Last year I questioned if reduced support from funding agencies have resulted in a more cautious approach to making art music from young composers. This year’s festival seems to point in the opposite direction – composers making bolder choices. Perhaps this is in reaction to an increasingly hostile and troubled global political landscape – perhaps it is even a desperate response to living in a world facing a climate juggernaut any year now. Maybe the two approaches outlined above – one retreating inside and perfecting existing traditions, one working to disassemble or even destroy them – are two equally valid responses to the increasingly desperate situation the world looks to be in right now. It is certainly tempting to put this story on top of the festival. But UNM resists this kind of easy categorisation. There is simply too much going on, and too many different forces at play.

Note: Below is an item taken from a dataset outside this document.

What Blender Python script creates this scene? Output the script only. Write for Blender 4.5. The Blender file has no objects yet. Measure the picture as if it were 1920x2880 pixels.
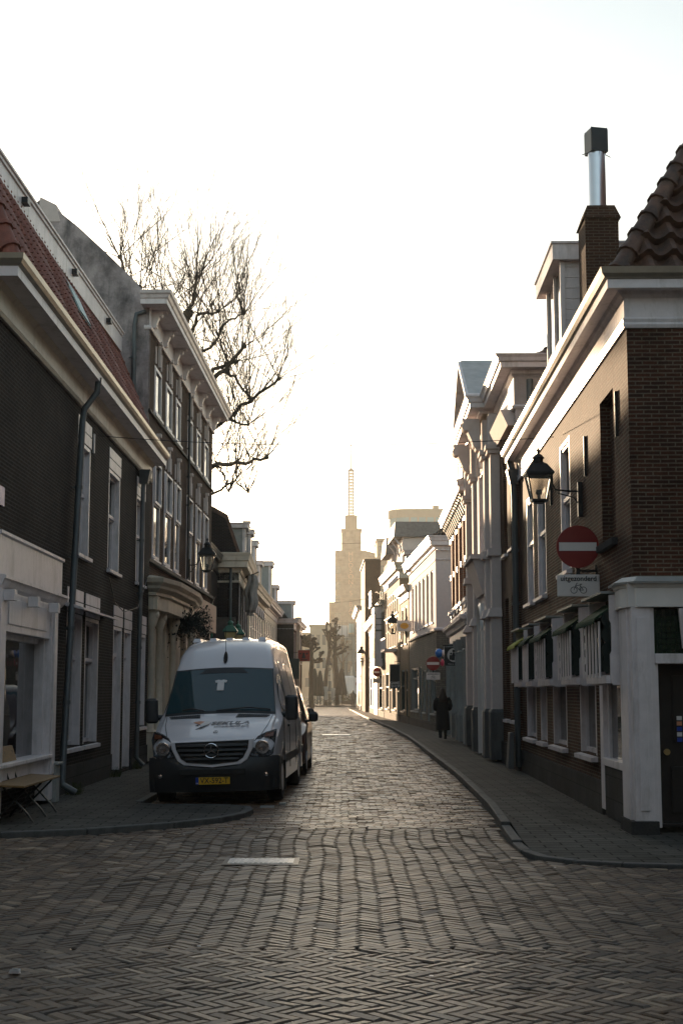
import bpy, bmesh, math, random
from mathutils import Vector, Matrix, noise
R = math.radians
rnd = random.Random(11)
scene = bpy.context.scene
# ---------------------------------------------------------------- camera
cam_d = bpy.data.cameras.new("camera"); cam = bpy.data.objects.new("camera", cam_d)
scene.collection.objects.link(cam); scene.camera = cam
cam_d.sensor_fit = 'HORIZONTAL'; cam_d.sensor_width = 24.0; cam_d.lens = 50.0
cam_d.clip_start = 0.1; cam_d.clip_end = 6000
cam.location = (0, 0, 1.7); cam.rotation_euler = (R(90 + 7.224), 0, 0)
# ---------------------------------------------------------------- sky and sun
SUN_AZ, SUN_EL = R(12), R(5.2)           # sun ahead, left of the street axis (+Y), low
world = bpy.data.worlds.new("World"); scene.world = world; world.use_nodes = True
wn = world.node_tree
for n in list(wn.nodes): wn.nodes.remove(n)
wo = wn.nodes.new('ShaderNodeOutputWorld'); wb = wn.nodes.new('ShaderNodeBackground')
sk = wn.nodes.new('ShaderNodeTexSky'); sk.sky_type = 'NISHITA'; sk.sun_disc = False
sk.sun_elevation = SUN_EL; sk.sun_rotation = -SUN_AZ; sk.altitude = 0
sk.air_density = 1.3; sk.dust_density = 1.2; sk.ozone_density = 1.0
hs = wn.nodes.new('ShaderNodeHueSaturation'); hs.inputs['Saturation'].default_value = 0.65
wn.links.new(sk.outputs[0], hs.inputs['Color']); ti = wn.nodes.new('ShaderNodeMix'); ti.data_type = 'RGBA'; ti.blend_type = 'MULTIPLY'; ti.inputs[0].default_value = 1; ti.inputs[7].default_value = (0.90, 1.0, 1.10, 1)
wn.links.new(hs.outputs[0], ti.inputs[6]); wn.links.new(ti.outputs[2], wb.inputs[0])
wb.inputs[1].default_value = 0.15; wn.links.new(wb.outputs[0], wo.inputs[0])
sun_d = bpy.data.lights.new("sun", 'SUN'); sun_d.energy = 5.0; sun_d.angle = R(0.6)
sun_d.color = (1.0, 0.72, 0.46)
sun = bpy.data.objects.new("sun", sun_d); scene.collection.objects.link(sun)
sun.rotation_euler = Vector((-math.sin(SUN_AZ)*math.cos(SUN_EL), math.cos(SUN_AZ)*math.cos(SUN_EL), math.sin(SUN_EL))).to_track_quat('Z', 'Y').to_euler()
vs = scene.view_settings; vs.view_transform = 'Standard'; vs.look = 'None'; vs.exposure = 1.3; vs.gamma = 1
scene.display_settings.display_device = 'sRGB'
cy = scene.cycles
try:
    cy.max_bounces = 6; cy.diffuse_bounces = 3; cy.glossy_bounces = 3; cy.transmission_bounces = 4
    cy.volume_bounces = 1; cy.transparent_max_bounces = 6; cy.use_denoising = True
except Exception: pass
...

And so, the beast will lumber on, as its component composers and board members age out of eligibility and are replaced by young blood. It is a strange festival with an unclear purpose – showcase? Networking opportunity? Capsule collection? Creating connections with a wider audience? The lack of centralised organisation means that it is unlikely to come into focus in the near future. Perhaps this is as it should be – a festival does not run for over 70 years without fulfilling some kind of need, and sometimes it’s best to just do things without quite knowing why.